Zmiany narracji zdecydowanie plusują. Możemy poznać punkty widzenia zarówno Isabel jak Cole'a, co oni czują, w jakich sytuacjach się znajdują, jak sobie radzą w życiu codziennym. Książka nie skupia się tylko na ich uczuciu ale też na normalnych czynnościach dzięki temu poznajemy bohaterów naprawdę dobrze, to nie jest tylko nudząca powieść erotyczno- romantyczna.


Podsumowując, książka jest fajna. Ciekawa, szalona, rozpędzona niczym mustang Cole'a na lotnisku. No nieważne xD Ale to nie jest kontynuacja poprzednich części. Inny klimat, inny... No po prostu inna. To dodatek. W każdym bądź razie - jestem na tak. Nie mam zastrzeżeń do przekazu i języka książki.

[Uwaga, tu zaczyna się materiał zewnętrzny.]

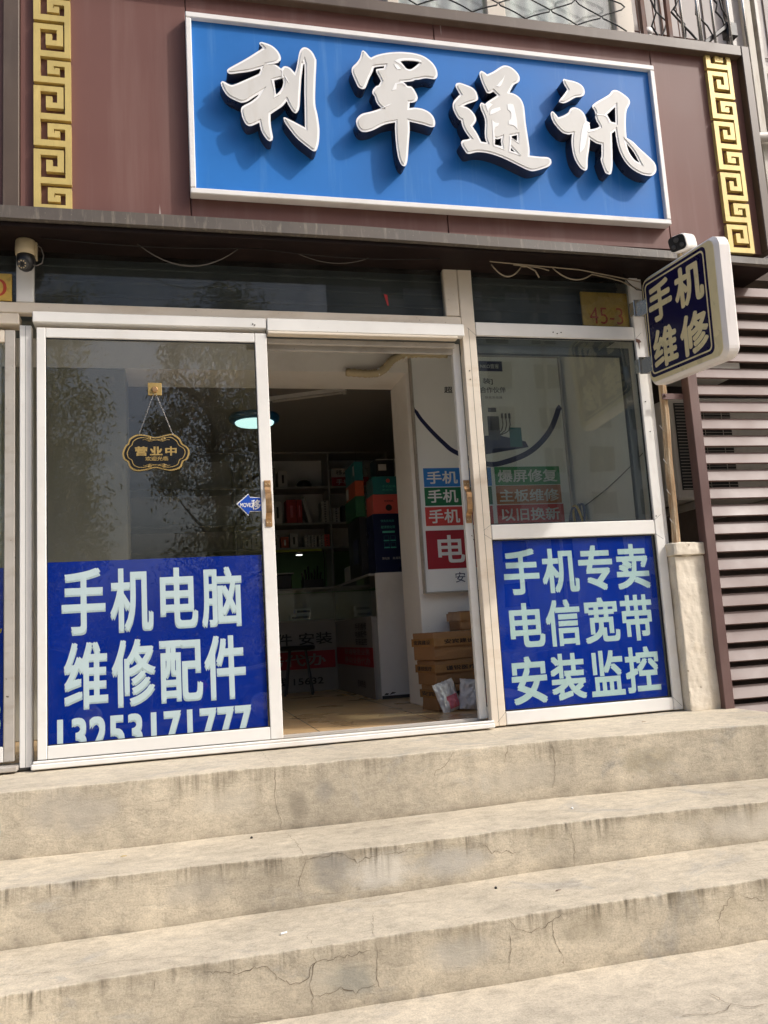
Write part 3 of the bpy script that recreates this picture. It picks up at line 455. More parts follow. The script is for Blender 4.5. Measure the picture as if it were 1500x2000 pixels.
def lettering(items, mat, parent, f, bold=.0, name='lettering', label=None, spacing=1.0, line=1.0, rnd_=False):
    """items: (text, u0, u1, v0, v1) fitted into boxes; f(u, v) -> 3D point; one mesh"""
    bm = bmesh.new()
    for t, u0, u1, v0, v1 in items:
        me = text_mesh(t, min(bold, 0), 0, spacing, line)
        P = [v.co.copy() for v in me.vertices]; B = max(0, bold)
        a, b = min(p.x for p in P) - B, max(p.x for p in P) + B; c, d = min(p.y for p in P) - B, max(p.y for p in P) + B
        # a heavier weight: the same strokes laid a little to each side, a hair apart in depth
        sh = [(0, 0)] if B < .008 else ([(B * math.cos(k * math.pi / 4), B * math.sin(k * math.pi / 4)) for k in range(8)] if rnd_ else [(-B, -B), (B, -B), (-B, B), (B, B), (0, 0)])
        o0 = Vector(f(u0, v0)); e1 = Vector(f(u0 + 1, v0)) - o0; e2 = Vector(f(u0, v0 + 1)) - o0; nrm = e1.cross(e2).normalized()
        for k, (sx, sy) in enumerate(sh):
            for v, p in zip(me.vertices, P):
                v.co = Vector(f(u0 + (p.x + sx - a) / (b - a) * (u1 - u0), v0 + (p.y + sy - c) / (d - c) * (v1 - v0))) + nrm * .00012 * k
            bm.from_mesh(me)
        bpy.data.meshes.remove(me)
    me = bpy.data.meshes.new(name); bm.to_mesh(me); bm.free()
    o = link(name, me, mat, parent)
    if label: o['label'] = label
    return o
def front(y): return lambda u, v: (u, y, v)
def interp(E, x):
    if x <= E[0][0]: return E[0][1]
    for (a, b), (c, d) in zip(E, E[1:]):
        if x <= c: return b + (d - b) * (x - a) / (c - a)
    return E[-1][1]
def sag(p0, p1, drop, n=10):
    p0, p1 = Vector(p0), Vector(p1)
    return [p0.lerp(p1, i / n) - Vector((0, 0, drop * 4 * (i / n) * (1 - i / n))) for i in range(n + 1)]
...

Przeżyłam tylko lekkie rozczarowanie co do okładki, jeżeli się przyjrzycie zobaczycie, że wilk nie różni się praktycznie niczym z "Niepokoju". Takie korzystanie z posiadanego już gotowca. Ale no trudno.



Moja ocena:

Treść/przekaz: 7/10
Forma/styl: 8/10
Język książki: 8/10
Ogólna ocena: noo, powiedzmy, że takie 7.5/10 



Czy polecam?
Czemu nie? Ja bawiłam się przy niej nawet nieźle. Ale proponowałabym najpierw zaznajomić się z Drżeniem, Niepokojem i Ukojeniem aby poznać przeszłość bohaterów. Dzięki temu lepiej rozumie się ich zachowania. ;) Ale jeżeli szukacie w niej tego samego co było w Drżeniu.... to może niekoniecznie. To zupełnie inne książki.